How can governments effectively rescue faltering firms that are nonetheless essential to their security? I address this question in my latest peer-reviewed article, "How to Bail Out a Defense Contractor: Cases on Securing a Supply Chain in Extremis," Defense Acquisition Research Journal, April 2021, Vol. 28 No. 2, pp. 166-189. Here's the abstract:
How can governments effectively bail out faltering defense contractors? While the idea may seem politically distasteful, any defense ministry with domestic suppliers may view the problem as supplier management in extremis. Reviewing nine prominent bailouts of defense contractors from the past 50 years, the author draws two conclusions. Providing long-term demand is very likely necessary and sufficient to maintain industry structures. Providing short-term infusions of cash may be necessary to maintain programs, but it is not always sufficient. If legislators and defense officials wish to consider either approach for short-term or long-term objectives, they should also consider the historical lessons of the financial and information asymmetries between government and industry, and the general uncertainty over how technologies will evolve.

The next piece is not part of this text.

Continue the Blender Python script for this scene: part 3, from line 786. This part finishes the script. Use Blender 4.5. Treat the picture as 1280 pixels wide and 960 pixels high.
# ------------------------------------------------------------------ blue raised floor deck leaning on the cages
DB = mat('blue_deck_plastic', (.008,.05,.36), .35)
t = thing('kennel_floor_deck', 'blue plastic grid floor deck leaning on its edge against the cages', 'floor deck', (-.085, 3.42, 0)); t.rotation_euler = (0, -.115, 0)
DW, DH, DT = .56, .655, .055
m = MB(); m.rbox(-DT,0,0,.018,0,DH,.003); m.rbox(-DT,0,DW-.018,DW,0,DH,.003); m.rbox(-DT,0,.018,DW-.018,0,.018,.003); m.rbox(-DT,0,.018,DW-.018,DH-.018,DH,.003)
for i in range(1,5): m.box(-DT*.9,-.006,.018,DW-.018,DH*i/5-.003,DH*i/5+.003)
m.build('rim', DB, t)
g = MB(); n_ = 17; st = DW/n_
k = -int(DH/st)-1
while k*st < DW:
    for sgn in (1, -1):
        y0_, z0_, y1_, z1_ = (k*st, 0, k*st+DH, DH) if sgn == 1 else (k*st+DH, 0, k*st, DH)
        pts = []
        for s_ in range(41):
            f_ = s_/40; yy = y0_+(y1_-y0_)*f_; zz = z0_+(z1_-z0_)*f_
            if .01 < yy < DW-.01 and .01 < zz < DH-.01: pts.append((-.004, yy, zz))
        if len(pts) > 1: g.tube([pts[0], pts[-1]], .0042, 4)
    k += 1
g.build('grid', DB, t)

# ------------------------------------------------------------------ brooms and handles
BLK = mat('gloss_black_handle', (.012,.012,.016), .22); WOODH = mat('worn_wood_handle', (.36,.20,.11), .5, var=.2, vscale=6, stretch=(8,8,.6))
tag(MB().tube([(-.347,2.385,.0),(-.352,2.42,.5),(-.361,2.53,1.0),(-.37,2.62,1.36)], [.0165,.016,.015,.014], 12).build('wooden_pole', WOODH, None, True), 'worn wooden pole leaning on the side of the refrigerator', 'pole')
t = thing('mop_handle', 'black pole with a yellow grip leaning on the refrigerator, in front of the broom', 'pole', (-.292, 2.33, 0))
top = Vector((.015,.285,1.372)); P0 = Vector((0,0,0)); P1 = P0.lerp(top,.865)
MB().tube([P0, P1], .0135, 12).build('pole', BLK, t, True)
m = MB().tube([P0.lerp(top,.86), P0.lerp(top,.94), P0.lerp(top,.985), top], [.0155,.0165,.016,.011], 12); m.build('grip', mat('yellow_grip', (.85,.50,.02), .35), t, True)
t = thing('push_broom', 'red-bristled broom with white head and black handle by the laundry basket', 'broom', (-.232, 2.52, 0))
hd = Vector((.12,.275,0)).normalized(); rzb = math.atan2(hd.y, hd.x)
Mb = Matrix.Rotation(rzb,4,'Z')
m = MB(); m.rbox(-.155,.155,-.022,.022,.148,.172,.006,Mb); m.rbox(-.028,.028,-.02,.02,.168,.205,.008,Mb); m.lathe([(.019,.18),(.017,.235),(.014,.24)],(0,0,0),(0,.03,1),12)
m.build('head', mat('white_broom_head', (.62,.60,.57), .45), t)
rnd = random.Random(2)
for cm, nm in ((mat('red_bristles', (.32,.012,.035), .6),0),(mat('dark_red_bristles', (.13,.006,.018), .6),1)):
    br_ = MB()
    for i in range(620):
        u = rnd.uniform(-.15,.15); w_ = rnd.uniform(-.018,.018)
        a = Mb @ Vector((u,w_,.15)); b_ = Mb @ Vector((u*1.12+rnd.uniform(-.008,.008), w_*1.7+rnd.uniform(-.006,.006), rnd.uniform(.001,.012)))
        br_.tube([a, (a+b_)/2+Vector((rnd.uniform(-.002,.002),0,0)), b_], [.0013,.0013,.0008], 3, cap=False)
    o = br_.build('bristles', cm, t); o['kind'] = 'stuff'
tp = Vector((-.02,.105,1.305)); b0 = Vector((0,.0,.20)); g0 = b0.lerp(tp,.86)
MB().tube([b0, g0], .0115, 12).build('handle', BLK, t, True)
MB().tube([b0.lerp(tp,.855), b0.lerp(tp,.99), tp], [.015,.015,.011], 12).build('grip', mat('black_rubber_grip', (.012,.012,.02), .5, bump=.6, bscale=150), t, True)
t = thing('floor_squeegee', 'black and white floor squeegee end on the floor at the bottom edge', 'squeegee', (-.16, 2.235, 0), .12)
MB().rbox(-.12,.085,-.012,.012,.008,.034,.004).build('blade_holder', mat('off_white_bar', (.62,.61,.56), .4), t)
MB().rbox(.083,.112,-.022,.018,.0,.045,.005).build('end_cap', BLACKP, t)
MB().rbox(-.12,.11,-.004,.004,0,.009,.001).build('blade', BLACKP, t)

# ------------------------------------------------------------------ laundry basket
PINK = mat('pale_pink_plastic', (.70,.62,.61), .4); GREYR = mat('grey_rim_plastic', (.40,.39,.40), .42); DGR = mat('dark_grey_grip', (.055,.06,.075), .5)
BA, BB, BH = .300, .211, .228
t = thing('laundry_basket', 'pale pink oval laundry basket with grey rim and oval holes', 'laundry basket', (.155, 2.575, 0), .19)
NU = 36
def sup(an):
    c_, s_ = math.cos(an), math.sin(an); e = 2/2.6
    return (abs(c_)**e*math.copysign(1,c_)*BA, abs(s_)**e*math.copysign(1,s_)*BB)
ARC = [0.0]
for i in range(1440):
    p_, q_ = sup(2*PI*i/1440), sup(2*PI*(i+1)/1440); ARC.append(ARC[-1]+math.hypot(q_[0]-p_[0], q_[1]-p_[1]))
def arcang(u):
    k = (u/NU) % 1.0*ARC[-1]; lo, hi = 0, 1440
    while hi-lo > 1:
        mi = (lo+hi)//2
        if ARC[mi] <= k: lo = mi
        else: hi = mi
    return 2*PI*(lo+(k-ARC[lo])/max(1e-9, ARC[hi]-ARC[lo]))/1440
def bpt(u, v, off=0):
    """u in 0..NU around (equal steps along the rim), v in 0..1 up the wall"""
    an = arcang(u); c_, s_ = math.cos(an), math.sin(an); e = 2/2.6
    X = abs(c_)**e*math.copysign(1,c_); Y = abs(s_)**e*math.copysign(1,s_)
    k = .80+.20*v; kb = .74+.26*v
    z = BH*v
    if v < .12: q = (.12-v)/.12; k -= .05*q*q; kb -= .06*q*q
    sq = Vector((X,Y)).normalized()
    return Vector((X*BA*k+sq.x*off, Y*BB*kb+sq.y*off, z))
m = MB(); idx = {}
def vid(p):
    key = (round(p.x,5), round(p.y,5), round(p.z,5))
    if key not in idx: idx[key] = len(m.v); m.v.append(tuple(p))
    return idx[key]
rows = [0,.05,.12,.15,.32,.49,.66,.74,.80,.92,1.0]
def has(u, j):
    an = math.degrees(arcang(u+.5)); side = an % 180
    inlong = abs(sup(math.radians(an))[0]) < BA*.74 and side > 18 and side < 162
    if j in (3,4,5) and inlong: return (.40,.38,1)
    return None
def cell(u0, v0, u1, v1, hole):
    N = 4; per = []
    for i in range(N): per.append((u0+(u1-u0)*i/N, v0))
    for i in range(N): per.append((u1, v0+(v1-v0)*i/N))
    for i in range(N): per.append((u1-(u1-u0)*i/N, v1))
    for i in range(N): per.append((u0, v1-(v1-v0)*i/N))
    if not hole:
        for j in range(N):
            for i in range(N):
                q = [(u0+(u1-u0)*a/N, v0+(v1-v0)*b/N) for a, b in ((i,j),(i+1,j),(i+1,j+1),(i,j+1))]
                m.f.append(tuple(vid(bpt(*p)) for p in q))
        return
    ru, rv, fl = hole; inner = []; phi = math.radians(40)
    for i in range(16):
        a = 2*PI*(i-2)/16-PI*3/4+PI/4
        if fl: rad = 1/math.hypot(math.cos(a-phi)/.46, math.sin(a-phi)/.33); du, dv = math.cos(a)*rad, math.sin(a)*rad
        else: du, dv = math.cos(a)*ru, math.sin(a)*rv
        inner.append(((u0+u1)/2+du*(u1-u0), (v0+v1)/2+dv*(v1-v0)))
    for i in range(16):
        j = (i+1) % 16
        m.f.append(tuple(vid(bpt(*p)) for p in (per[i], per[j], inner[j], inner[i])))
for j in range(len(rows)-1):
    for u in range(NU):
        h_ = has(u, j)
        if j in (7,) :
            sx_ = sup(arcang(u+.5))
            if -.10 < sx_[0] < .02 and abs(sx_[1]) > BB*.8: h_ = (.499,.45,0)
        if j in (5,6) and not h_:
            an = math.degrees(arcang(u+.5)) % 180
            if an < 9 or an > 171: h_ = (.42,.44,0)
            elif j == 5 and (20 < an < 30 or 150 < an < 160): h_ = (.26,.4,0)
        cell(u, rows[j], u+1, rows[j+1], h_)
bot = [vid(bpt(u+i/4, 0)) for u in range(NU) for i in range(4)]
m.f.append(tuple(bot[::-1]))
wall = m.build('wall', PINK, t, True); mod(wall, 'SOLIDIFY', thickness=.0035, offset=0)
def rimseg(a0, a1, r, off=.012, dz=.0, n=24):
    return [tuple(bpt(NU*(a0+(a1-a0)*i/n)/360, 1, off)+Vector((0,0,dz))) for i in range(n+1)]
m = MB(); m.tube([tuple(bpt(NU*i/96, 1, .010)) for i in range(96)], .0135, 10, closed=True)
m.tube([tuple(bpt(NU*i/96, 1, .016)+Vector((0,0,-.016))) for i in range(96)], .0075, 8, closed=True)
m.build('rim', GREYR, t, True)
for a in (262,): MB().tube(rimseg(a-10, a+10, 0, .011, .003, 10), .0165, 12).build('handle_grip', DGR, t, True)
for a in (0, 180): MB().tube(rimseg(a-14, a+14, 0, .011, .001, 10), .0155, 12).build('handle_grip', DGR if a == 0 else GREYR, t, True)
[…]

The journal is published by Defense Acquisition University, so the work is now in the public domain and freely downloadable.
James Hasik is a senior research fellow in the Center for Government Contracting at George Mason University, and a senior fellow in the Scowcroft Center on Strategy and Security at the Atlantic Council.
Interesting article, as I expect from you.
I was surprised that you didn’t mention/consider second order effects. The (often reasonable) expectation of some form of bailout incentivizes risk-taking, which increases the probability that some form of bailout will be required.
There is an alternative to bailout, which is buyout. I’m not in favor of government production in general, but the threat of buyout (in special cases) might both mitigate concerns about the industrial base and counter incentives for industry that might otherwise seek to “gamble for redemption.”
Re: government ownership: I don’t see evidence firms like Fincantieri (50% Italian government owned) are less profitable/efficient than fully private-owned peers. Do you have any insight into that?
Posted by: seth weissman | 15 April 2021 at 07:27
Seth! Great to hear from you. Thanks for the comment. I will follow up in these pages later.